Position Magazine Interview - Glenn Cockerton

Simon Chester, journalist of Position Magazine, caught up with the SIBA’s newly appointed chairman and managing director of Spatial Vision, Glenn Cockerton. They discussed what 2015 has in store for SIBA and the spatial industry as a whole.

This was published in the February/March Issue of Position Magazine.


What’s coming up for SIBA in 2015?

2015 will be a busy year for SIBA. We have a large agenda including:

  • Successful Locate’15 and ’16 conferences
  • Completion of the merger with Spatial Queensland
  • Reformed association governance framework
  • Enhanced member benefit structure
  • Expanded events program
  • Greater regional association activity

How is the role of SIBA changing as technology changes?

As a business association, our organisation reflects the evolution of the vast range of technologies employed by our members and their customers. SIBA’s scope of interest continues to change as a direct consequence. These changes are reflected in both our involvement with government policy as well as the make-up of our member base.
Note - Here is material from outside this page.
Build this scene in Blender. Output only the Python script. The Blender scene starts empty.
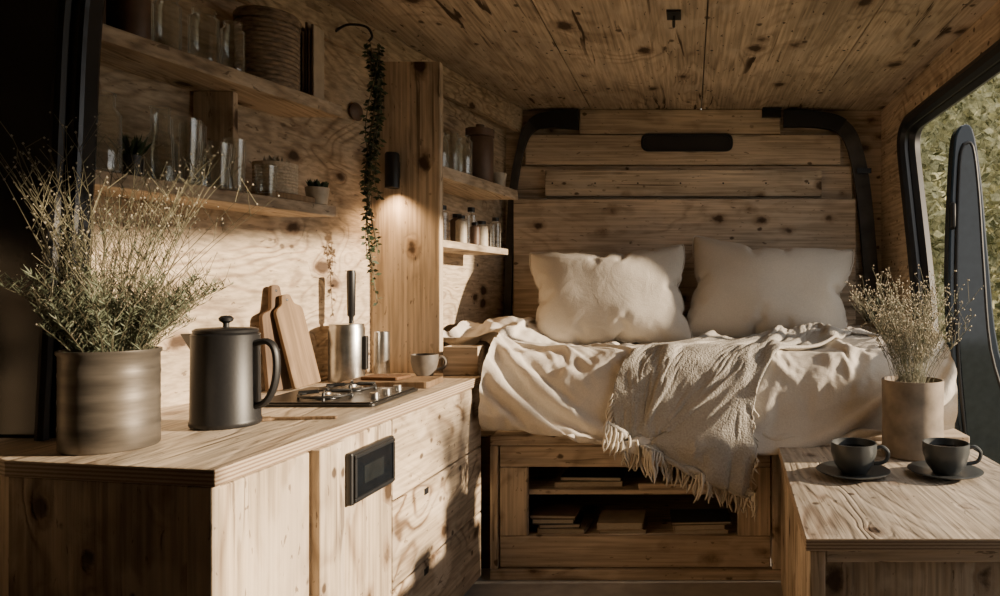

We need to continue to monitor these changes – our industries continue to experience rapid change.

How is it affecting the growth of the spatial industry?

The biggest affecter is the significant change in data measurement and capture as a result of the explosion of new products and services. Traditional surveying roles are evolving. Satellite and aerial data capture is being augmented with an increasingly wider range of terrestrial data capture technologies, in some cases extending into the user-operated space. This has permitted digital data capture in projects where it was previously infeasible. Other changes have included: changes in open data; the increased range of alternatives to government sourced data; prevalence of the cloud; and the emergence of the Internet of Things.

Would you say that spatial and surveying technologies are undergoing a period of ‘democratisation’? And is that affecting qualifications and training?

The spatial industry is indeed undergoing a period of democratisation. There is now easier access to broader information sources, leading to more informed communities and shared decision making. More of GIS is no longer the preserve of specialists – users are able to do more to help themselves.

Our tertiary and vocational educational systems need to continue to respond to changing industry requirements. The long term impacts for workforce availability arising from the shrinking number of specialist tertiary/TAFE courses continues to be a concern, as is the mix of skills students possess upon graduation. The role for SIBA, via initiatives such as Destination Spatial, and advocacy regarding the teaching of spatial technology via the national curriculum continues to be vital.

What do you see as the big areas of change for 2015?

There are a number of areas:

  • •New data measurement and capture products and services
  • •Increased sophistication and maturity of cloud offerings in the spatial technology space
  • •The steady rise of the Internet of Things and how this will impact our industries
  • •Open data policies, the Foundation Data initiative and the evolving role of PSMA
  • •Increased range of alternatives to traditional government sourced spatial data

Is there anything else that you’d like to add?

As the peak industry body for the spatial industries, SIBA is proud that we have directly contributed to shaping spatial policy through advocacy, support and encouragement of industry innovation and recognition of the spatial industry and industry participation.

SIBA’s goal is to promote growth in the Australian Spatial Industry by fostering innovation, increasing our industry profile, and voicing critical spatial policy issues for our members to Government.